Et nous avons grimpés par les lacets jusqu’à la ville de Ghorka, au centre du Népal. Au petit matin, sur les crêtes, les nuages n’arrivaient pas à s’élever suffisamment pour couvrir l’entièreté de ces hauts et majestueux sommets.

J’ai regardé Sien et je lui ai dit “Je ne suis pas mécontent que ça soit couvert. Ca aurait été très frustrant d’avoir une vue splendide et de ne pas pouvoir prendre de photos”.

Elle m’a repris sèchement, et à juste titre. C’était idiot, c’est sorti tout seul.

Je me suis trouvé bête en fait, alors je l’ai laissé avancer un peu pour méditer sur ma connerie.

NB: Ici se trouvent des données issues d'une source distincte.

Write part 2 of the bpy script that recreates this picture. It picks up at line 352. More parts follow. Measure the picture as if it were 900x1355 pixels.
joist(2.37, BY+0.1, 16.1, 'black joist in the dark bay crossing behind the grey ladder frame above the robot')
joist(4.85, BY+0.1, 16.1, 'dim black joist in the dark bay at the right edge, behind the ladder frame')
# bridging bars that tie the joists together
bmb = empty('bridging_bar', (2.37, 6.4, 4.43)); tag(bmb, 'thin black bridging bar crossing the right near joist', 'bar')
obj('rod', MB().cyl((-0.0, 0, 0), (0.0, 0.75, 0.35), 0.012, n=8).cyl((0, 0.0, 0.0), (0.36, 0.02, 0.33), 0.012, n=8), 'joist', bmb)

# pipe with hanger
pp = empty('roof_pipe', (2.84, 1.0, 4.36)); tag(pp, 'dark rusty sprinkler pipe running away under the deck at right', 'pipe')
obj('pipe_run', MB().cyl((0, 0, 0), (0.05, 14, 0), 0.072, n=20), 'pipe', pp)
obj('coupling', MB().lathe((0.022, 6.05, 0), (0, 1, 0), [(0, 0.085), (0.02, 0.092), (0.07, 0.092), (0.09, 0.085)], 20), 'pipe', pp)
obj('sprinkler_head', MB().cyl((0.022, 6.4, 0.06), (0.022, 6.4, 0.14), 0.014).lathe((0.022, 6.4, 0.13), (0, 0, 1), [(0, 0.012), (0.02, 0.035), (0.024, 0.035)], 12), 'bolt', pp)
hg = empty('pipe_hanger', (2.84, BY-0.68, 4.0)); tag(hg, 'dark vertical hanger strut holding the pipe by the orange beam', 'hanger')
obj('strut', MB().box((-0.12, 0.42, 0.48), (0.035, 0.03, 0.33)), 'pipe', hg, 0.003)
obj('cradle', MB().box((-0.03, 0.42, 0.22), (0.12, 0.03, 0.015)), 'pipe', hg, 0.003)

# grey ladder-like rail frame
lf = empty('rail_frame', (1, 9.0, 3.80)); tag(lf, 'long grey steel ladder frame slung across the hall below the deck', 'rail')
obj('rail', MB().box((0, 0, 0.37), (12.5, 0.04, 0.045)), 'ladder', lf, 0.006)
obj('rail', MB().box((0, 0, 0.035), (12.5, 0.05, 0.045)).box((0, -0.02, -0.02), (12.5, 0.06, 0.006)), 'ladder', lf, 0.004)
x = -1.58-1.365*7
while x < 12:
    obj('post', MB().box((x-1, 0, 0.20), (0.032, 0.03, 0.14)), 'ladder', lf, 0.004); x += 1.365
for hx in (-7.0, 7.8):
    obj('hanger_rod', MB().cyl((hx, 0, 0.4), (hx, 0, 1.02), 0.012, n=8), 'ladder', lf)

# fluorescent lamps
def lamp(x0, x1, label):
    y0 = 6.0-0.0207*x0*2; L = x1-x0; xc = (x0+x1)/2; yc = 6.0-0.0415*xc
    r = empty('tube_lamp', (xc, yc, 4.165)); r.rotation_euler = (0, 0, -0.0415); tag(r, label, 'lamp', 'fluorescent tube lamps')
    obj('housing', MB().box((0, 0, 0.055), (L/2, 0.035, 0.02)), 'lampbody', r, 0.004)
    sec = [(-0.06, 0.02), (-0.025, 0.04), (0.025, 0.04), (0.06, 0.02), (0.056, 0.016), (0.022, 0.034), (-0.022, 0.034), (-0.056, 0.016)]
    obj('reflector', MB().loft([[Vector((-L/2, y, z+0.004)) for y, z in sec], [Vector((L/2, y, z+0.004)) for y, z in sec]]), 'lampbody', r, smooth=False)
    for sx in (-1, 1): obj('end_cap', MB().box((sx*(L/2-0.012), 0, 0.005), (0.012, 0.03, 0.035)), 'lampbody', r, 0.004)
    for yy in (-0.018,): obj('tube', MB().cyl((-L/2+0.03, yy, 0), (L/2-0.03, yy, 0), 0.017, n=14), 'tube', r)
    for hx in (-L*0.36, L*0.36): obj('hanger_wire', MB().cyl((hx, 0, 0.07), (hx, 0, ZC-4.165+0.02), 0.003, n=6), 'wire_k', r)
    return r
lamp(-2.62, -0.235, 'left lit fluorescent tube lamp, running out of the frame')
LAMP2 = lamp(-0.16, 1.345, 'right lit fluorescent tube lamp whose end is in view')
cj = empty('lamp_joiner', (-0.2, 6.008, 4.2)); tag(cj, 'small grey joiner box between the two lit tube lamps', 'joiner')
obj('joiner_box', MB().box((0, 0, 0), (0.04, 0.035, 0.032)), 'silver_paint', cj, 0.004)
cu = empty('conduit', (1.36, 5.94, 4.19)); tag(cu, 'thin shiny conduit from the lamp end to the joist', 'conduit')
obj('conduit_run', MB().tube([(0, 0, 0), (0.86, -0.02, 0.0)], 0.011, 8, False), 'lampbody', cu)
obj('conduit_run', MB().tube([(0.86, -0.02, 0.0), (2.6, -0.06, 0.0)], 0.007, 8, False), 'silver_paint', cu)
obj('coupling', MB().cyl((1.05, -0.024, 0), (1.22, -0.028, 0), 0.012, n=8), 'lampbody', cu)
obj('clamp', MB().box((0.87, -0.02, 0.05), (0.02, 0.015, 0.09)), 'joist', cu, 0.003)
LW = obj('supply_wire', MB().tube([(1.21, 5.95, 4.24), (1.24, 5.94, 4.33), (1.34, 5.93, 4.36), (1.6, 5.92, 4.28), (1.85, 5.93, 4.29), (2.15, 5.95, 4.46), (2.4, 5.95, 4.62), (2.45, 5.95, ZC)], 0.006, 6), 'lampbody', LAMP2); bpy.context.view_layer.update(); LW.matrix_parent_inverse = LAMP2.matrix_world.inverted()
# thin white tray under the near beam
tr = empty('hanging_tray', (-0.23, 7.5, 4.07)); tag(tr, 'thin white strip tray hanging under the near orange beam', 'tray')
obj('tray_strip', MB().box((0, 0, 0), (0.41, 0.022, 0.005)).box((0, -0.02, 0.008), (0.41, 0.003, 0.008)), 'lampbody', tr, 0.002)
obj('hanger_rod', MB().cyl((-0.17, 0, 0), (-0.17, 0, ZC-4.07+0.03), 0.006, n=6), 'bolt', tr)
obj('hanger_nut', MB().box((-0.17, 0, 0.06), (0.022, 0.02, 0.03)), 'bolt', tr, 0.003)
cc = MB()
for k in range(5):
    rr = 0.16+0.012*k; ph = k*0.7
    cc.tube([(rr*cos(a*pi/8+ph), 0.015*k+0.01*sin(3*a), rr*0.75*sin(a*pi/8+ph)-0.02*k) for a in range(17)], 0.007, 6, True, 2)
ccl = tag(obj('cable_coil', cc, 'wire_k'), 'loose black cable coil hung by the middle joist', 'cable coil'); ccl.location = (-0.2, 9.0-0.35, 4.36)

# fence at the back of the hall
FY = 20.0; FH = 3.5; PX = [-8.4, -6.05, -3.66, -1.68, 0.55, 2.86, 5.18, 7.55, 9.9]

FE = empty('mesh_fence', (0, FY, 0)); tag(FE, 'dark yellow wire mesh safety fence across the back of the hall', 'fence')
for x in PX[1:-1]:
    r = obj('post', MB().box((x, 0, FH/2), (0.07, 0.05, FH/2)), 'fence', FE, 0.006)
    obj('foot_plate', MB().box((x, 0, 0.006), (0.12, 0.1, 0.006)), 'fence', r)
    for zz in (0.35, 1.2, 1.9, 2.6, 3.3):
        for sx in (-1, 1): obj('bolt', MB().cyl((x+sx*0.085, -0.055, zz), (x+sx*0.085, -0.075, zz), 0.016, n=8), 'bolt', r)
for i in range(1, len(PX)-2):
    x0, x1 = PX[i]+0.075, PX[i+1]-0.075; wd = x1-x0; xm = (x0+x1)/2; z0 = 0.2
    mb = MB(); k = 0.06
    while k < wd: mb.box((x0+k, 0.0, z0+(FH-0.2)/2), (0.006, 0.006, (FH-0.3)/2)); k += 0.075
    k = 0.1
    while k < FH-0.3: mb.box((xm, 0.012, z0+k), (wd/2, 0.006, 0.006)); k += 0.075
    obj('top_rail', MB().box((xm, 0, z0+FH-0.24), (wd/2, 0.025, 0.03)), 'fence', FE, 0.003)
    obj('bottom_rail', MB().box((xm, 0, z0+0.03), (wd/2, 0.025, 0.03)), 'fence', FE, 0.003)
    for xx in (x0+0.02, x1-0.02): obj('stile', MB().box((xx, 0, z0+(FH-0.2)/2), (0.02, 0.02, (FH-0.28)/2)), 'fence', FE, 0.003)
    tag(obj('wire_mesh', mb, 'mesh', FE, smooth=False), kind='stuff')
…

Je suis là, enfant de mon époque, heureux que certaines des plus hautes montagnes du monde soient cachés simplement parce que je ne peux les prendre correctement en photo.

Je reste là planté, triste de voir que je ne suis pas capable d’apprécier les choses pour ce qu’elles sont, mais plus pour ce qu’elles peuvent représenter plus tard.

J’apprends beaucoup, chaque jour. Je fais des erreurs, je tombe, je me relève. Et j’essaie de retrouver la vue aussi. Népal. Septembre 2022.